Giving Nineteenth Century Women Writers a Voice and a Face — Mary Wollstonecraft Shelley [née Godwin] (1797–1851)

We do not enter into society here, yet our time passes swiftly and delightfully. We read Latin and Italian during the heats of noon, and when the sun declines we walk in the garden of the hotel, looking at the rabbits, relieving fallen cockchaffers, and watching the motions of a myriad of lizards, who inhabit a southern wall of the garden. You know that we have just escaped from the gloom of winter and of London; and coming to this delightful spot during this divine weather, I feel as happy as a new-fledged bird, and hardly care what twig I fly to, so that I may try my new-found wings.

Mary Shelley
History of a Six Weeks’ Tour Through a Part of
France, Switzerland, Germany, and Holland (1817)
Letter from Geneva, 17 May 1816

 

Although Mary Shelley’s fame rests in her authorship of Frankenstein, published anonymously when she was twenty-one, her experiences and her publications were rich and varied. Mary Shelley’s mother Mary Wollstonecraft, was a feminist philosopher who died shortly after her daughter’s birth. Following in her mother’s footsteps, Mary also became a liberal feminist.

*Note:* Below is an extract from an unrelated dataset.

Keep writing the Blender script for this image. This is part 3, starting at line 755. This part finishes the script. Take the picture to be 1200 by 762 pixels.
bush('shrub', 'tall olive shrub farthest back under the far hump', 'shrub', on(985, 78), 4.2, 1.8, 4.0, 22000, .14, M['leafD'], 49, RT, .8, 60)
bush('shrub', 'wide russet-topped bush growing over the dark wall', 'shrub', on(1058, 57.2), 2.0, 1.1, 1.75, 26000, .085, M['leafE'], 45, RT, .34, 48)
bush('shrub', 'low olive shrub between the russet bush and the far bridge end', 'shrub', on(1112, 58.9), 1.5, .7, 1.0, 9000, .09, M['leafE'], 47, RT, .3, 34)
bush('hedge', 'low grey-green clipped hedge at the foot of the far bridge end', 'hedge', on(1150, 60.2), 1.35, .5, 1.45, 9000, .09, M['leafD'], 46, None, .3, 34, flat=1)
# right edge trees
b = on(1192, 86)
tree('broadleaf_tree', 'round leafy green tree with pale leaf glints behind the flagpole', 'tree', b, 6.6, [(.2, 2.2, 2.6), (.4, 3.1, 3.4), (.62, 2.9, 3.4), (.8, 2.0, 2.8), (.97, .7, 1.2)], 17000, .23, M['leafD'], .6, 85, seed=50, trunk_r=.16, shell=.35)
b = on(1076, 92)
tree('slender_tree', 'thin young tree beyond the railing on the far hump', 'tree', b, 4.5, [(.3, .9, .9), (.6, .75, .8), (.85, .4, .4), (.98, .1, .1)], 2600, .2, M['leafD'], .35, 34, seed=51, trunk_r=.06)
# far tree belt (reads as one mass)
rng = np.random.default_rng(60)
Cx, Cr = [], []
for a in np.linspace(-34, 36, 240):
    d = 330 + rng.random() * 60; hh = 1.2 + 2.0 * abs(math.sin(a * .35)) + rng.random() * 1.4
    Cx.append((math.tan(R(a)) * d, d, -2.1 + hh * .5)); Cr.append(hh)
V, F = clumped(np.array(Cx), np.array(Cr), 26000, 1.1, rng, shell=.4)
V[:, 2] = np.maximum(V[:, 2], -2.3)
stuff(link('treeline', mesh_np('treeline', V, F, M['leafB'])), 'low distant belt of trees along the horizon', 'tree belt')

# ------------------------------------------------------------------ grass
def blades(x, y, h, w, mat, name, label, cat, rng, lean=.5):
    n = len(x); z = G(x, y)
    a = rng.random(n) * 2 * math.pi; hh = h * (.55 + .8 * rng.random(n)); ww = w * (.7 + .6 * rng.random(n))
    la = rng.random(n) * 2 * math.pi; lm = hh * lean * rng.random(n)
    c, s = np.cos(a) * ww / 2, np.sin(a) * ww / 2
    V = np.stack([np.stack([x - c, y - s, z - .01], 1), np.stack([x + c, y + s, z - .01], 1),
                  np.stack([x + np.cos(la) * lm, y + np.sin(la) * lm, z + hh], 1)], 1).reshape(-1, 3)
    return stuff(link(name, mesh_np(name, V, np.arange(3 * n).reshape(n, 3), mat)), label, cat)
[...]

She had an affair with the poet Percy Bysshe Shelley, and the two eventually married, following the death of Percy’s first wife. Mary Shelley edited some of her husband’s works, and the two also composed pieces together. She also penned short stories, travelogues, and biographies.

The Armstrong Browning Library houses the Browning Library Collection—books and periodicals which were actually owned by Robert and/or Elizabeth Barrett Browning or members of their immediate family. The ABL holds approximately one-third of 2,681 items currently listed in this category in The Brownings: A Research Guide. In an effort to recreate the library owned by the Brownings, the Armstrong Browning Library initiated the Browning Library Copies Collection. These are books which, based on the most complete information available, are the same editions as the volumes once owned and used by the Brownings.

Three books, added to the Armstrong Browning Library collection in 2011, were closely associated with Mary Shelley. All are part of the Browning Library Copies Collection. The library purchased Memoirs of the Author of A Vindication of the Rights of Woman (1798), written by William Godwin, about his wife Mary Wollstonecraft; History of a Six Weeks’ Tour Through a Part of France, Switzerland, Germany, and Holland (1817) written by Mary Shelley, Godwin and Wollstonecraft’s daughter; and Percy Bysshe Shelley’s Posthumous Poems (1824), compiled by Mary Shelley.

The quotation above is taken from Mary Shelley’s travelogue, History of a Six Weeks’ Tour Through a Part of France, Switzerland, Germany, and Holland (1817).